Reproduce, please, only the lines from the first line below to the line containing "return tag(o, label, cat, group)", inclusive.

━━━━━ Stored data ━━━━━

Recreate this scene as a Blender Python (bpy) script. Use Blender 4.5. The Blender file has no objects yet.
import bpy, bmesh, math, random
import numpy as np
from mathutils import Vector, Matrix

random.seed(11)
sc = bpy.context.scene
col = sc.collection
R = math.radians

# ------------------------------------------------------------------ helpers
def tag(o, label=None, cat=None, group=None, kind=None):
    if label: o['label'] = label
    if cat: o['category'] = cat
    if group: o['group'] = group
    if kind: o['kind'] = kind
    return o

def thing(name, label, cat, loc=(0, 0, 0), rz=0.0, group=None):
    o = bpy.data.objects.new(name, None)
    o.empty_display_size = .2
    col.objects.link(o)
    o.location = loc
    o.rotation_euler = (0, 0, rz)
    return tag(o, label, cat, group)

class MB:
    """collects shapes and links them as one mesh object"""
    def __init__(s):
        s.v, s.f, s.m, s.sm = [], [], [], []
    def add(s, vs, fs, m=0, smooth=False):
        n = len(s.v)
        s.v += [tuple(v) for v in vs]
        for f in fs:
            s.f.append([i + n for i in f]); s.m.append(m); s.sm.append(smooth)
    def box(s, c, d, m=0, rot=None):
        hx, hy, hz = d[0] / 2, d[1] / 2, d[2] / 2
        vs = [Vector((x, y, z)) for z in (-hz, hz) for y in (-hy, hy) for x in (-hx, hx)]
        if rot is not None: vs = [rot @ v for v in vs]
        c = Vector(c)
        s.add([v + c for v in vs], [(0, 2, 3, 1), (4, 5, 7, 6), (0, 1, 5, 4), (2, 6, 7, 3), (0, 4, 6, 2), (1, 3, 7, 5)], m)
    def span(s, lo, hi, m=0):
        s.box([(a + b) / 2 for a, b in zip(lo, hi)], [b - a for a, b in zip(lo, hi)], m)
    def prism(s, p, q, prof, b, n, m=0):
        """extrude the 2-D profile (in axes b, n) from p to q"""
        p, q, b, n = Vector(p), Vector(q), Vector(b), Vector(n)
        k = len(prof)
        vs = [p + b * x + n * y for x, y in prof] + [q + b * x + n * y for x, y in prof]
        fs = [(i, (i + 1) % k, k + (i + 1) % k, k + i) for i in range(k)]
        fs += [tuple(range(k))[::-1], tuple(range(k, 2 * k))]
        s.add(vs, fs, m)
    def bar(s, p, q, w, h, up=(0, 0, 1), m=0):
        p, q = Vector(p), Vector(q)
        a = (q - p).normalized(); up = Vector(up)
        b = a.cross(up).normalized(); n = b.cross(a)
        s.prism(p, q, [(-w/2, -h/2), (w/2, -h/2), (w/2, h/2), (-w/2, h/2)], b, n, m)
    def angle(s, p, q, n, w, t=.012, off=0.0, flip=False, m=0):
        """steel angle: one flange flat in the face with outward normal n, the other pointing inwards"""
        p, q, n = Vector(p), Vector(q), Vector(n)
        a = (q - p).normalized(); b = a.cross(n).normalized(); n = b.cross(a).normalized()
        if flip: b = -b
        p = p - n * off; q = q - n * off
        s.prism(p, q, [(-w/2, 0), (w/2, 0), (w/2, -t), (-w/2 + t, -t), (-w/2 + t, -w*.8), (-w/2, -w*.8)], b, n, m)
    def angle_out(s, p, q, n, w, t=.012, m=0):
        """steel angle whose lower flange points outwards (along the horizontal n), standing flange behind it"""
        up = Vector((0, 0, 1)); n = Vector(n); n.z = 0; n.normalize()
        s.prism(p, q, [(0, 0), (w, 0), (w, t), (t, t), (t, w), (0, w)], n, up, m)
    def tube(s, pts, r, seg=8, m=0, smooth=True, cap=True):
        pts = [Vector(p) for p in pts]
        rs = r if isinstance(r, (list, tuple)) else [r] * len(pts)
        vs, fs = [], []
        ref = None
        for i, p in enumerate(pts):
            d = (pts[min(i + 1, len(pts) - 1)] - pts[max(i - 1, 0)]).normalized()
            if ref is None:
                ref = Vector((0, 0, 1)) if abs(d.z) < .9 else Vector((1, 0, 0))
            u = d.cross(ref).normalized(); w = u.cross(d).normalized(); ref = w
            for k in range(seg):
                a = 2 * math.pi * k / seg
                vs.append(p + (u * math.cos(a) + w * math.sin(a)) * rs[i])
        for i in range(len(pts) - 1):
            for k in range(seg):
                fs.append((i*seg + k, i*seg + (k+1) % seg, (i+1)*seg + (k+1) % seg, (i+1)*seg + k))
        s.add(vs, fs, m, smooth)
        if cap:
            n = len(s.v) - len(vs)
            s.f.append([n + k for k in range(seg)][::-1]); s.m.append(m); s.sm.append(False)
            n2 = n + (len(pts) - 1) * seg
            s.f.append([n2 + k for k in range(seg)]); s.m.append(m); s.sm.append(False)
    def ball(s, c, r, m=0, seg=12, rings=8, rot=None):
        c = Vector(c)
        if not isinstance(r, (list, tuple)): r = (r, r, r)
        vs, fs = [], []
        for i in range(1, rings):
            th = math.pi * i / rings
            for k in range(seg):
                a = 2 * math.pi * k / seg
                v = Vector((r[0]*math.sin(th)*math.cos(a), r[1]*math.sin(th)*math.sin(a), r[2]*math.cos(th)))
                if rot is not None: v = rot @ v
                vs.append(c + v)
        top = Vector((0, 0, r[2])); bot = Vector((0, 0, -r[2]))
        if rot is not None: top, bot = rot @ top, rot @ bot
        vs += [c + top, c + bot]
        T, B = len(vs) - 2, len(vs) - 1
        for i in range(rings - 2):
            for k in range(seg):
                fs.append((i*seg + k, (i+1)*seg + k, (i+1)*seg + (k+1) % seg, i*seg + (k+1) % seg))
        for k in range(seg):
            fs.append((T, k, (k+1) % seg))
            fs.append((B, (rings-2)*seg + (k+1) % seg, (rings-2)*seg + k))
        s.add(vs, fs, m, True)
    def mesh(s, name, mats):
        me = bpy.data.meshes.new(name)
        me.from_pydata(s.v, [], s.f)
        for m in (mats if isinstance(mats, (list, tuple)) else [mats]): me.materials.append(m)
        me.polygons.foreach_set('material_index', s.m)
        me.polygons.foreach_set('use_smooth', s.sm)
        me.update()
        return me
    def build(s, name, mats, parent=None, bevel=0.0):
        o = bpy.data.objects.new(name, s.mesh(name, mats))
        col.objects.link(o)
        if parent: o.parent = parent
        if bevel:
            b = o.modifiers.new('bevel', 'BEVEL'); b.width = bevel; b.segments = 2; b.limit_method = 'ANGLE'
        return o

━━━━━

- **Complete answer**
Recreate this scene as a Blender Python (bpy) script. Use Blender 4.5. The Blender file has no objects yet.
import bpy, bmesh, math, random
import numpy as np
from mathutils import Vector, Matrix

random.seed(11)
sc = bpy.context.scene
col = sc.collection
R = math.radians

# ------------------------------------------------------------------ helpers
def tag(o, label=None, cat=None, group=None, kind=None):
    if label: o['label'] = label
    if cat: o['category'] = cat
    if group: o['group'] = group
    if kind: o['kind'] = kind
    return o

def thing(name, label, cat, loc=(0, 0, 0), rz=0.0, group=None):
    o = bpy.data.objects.new(name, None)
    o.empty_display_size = .2
    col.objects.link(o)
    o.location = loc
    o.rotation_euler = (0, 0, rz)
    return tag(o, label, cat, group)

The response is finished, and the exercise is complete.